Friday, May 13, 2011

Taking the Training Wheels Off

The weekend before last, I had an extremely proud moment with my son. Daniel, who has been riding a bicycle with training wheels for almost two years now, finally summoned the courage to take off the training wheels and give it the old college try.

I had urged Daniel to begin the process of weening himself off the training wheels when my wife told me of a recent episode when he was out on a walk and bike with a neighbor and her daughter of about the same age as Daniel. The little girl, named Daniella, was biking without training wheels. Daniel, perhaps feeling a bit self-conscious, said, "I think I'm going to walk" and decided to walk his bike. My wife and the other mother tried to assure Daniel that it was perfectly okay to bike with training wheels, but I suspect that made him feel even worse.

So, I resolved to get Daniel on a path to training wheel independence. He was reluctant at first, worried that he was going to fall, but I was able to coax him into give it a try by letting him wear knee pads. I also tried to manage his own expectations. "Don't worry, Daniel," I assured him, "It might take a month or so, but in a week or so you'll be falling less and less. And then eventually, you won't be falling at all."

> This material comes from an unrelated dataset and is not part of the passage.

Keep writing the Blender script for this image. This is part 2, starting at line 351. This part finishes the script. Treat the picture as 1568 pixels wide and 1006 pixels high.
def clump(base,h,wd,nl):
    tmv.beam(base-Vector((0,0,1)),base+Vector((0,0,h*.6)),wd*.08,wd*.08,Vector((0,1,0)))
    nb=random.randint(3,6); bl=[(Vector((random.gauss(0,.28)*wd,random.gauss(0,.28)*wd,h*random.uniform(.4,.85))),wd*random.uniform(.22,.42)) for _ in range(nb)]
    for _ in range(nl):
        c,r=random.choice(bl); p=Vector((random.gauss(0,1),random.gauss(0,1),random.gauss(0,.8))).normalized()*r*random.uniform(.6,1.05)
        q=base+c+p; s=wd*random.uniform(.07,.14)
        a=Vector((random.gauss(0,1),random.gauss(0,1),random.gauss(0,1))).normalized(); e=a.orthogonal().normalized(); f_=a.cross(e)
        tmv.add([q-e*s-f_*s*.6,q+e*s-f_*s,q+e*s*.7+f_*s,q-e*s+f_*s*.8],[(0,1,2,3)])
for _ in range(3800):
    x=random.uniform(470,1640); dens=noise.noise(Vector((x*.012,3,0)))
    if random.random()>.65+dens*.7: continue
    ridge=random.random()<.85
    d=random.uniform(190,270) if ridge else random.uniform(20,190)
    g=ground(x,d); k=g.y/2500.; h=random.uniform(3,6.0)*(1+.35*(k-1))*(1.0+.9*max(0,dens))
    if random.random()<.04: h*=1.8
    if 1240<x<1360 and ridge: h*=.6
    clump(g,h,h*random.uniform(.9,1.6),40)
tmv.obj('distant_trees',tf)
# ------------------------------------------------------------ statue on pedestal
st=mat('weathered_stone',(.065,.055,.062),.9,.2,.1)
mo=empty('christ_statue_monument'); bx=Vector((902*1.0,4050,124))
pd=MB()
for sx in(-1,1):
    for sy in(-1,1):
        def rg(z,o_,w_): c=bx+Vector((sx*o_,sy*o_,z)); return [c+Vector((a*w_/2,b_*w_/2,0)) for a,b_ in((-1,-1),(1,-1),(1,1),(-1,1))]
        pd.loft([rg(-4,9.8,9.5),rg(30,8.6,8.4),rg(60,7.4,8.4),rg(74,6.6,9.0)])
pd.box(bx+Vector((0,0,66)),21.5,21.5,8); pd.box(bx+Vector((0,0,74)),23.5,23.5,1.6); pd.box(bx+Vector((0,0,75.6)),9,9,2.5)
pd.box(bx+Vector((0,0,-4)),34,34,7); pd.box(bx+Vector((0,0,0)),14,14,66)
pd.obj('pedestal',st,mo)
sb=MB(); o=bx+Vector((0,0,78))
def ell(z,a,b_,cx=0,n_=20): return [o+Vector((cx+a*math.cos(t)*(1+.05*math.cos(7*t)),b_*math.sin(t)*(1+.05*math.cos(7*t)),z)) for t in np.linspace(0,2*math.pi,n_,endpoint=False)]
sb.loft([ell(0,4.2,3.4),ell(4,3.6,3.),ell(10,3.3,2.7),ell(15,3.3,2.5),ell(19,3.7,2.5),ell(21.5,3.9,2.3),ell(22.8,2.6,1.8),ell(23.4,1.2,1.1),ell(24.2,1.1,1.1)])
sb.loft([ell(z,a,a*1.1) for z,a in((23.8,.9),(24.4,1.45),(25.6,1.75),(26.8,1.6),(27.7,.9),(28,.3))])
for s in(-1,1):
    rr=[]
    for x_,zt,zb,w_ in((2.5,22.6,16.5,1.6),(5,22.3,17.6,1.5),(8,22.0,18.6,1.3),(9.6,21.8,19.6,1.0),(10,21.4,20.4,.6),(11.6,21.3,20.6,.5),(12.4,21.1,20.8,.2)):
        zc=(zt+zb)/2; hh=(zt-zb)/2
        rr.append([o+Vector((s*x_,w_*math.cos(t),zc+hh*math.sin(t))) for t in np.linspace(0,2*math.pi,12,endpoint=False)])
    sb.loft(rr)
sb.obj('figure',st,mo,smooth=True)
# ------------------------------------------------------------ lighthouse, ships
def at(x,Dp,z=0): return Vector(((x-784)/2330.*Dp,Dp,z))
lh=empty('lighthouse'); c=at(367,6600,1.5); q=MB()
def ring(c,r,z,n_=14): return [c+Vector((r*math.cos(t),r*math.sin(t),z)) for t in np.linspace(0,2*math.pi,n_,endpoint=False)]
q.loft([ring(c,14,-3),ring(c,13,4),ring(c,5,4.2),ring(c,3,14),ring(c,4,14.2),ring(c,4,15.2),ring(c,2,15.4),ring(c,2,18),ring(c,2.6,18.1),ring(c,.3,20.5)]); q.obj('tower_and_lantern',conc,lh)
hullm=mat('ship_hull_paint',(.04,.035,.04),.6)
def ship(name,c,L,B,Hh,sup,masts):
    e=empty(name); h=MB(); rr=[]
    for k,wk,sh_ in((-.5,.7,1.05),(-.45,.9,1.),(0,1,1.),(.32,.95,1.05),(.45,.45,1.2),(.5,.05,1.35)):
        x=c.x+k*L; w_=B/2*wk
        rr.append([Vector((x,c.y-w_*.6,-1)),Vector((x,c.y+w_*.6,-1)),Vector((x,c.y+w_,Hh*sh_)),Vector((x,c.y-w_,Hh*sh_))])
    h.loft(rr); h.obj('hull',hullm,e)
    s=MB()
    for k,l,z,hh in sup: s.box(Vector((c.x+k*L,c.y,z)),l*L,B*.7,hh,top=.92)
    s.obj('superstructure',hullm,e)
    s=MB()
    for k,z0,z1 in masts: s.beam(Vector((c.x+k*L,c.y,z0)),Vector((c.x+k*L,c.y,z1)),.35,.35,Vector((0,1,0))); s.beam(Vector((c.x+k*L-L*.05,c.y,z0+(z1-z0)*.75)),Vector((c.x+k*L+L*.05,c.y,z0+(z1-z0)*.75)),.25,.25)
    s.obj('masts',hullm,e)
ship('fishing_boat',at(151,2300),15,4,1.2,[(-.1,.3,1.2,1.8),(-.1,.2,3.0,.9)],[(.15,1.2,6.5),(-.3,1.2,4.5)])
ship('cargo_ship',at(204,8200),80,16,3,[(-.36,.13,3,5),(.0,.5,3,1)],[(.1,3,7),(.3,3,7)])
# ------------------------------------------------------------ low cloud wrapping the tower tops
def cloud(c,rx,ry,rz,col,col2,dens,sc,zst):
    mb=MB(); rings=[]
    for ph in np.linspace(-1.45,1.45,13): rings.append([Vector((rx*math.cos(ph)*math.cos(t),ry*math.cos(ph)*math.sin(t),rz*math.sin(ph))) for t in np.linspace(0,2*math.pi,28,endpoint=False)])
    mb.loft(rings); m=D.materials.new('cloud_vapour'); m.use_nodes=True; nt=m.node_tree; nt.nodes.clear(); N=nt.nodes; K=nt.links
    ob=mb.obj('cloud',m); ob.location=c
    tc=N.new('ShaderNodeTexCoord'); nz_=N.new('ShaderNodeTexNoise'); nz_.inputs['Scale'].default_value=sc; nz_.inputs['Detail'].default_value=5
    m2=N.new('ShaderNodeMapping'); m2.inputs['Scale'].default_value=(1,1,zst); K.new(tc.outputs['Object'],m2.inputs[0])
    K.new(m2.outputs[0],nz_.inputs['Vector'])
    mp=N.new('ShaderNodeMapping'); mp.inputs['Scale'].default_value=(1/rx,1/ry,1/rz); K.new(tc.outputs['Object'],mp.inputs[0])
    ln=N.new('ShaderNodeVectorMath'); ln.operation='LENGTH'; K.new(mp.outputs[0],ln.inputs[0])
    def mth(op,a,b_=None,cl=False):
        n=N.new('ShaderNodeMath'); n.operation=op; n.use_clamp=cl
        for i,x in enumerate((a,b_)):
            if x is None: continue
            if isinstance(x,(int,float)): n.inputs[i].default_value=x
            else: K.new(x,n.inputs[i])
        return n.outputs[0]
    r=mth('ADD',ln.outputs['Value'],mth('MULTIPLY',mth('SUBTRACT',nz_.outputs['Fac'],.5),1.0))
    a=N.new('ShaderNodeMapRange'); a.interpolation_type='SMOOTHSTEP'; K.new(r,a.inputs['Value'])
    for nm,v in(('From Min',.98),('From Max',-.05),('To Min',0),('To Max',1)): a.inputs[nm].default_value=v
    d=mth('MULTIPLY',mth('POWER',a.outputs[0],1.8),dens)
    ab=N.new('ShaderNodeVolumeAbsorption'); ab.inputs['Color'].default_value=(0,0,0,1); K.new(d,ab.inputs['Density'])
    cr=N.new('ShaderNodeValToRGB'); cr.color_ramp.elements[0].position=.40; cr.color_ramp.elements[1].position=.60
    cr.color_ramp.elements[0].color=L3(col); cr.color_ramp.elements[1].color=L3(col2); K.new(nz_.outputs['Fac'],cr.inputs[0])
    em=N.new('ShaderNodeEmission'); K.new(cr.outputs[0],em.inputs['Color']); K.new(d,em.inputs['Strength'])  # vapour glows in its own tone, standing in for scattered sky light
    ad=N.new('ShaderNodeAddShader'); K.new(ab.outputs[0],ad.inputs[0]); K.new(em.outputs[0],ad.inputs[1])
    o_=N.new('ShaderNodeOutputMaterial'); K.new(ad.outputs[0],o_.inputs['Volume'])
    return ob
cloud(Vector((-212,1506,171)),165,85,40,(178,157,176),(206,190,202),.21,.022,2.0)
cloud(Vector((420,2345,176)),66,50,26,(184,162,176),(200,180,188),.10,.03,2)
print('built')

So I removed the training wheels and we made our way to the empty middle school parking lot a mere 50 yards away from our house. I walked along side with Daniel, clutching the handlebar of his bicycle to help give him balance as he wobbled while peddling. En route to the middle school parking lot, he fell - and assured me he was okay. We made it to the parking lot, and after doing about ten minutes worth of running-alongside-while-clutching-the-handlebars (a side note here: I was absolutely gassed trying to run as fast as he was biking while holding on to the wobbling bike with one arm) he told me that he didn't need me to hold on anymore.

So he did it by himself, and while he would occasionally bike into a wobbly spiral and crash, he was pretty much good to go. My wife and I were really impressed, and since then he's continued to visit the parking lot with us and practice his cycling sans training wheels. He has his wobbly moments, but he's a bona fide two-wheel bicyclist. And I'm a proud dad.

Something that dawned upon me was the life analogy of everything that Daniel went through. In our lives, we all have our own training wheels. These are things that we assume certain crutches are required in our life - these things might be luxuries that make our lives easier, or even addictions. It might be a refusal to move forward and upward in terms of our own spiritual maturity, occupational ability or life skills. We may be overly comfortable in a level of mediocrity that feels safe.

But when we leave that safety to aspire for something greater, it can be scary. We strive for something knowing that times of failure aren't only likely, they're pretty much inevitable. Most things worth aspiring for will encounter some degree of pain or failure, and that's something we need to accept. But when we decide to go for it, we (like Daniel on his two-wheeler) will encounter a deal of joy having reached the summit. For righteous, good and honorable things worth aspiring to, the removal of training wheels can bring a success well worth the occasional knee scrapes.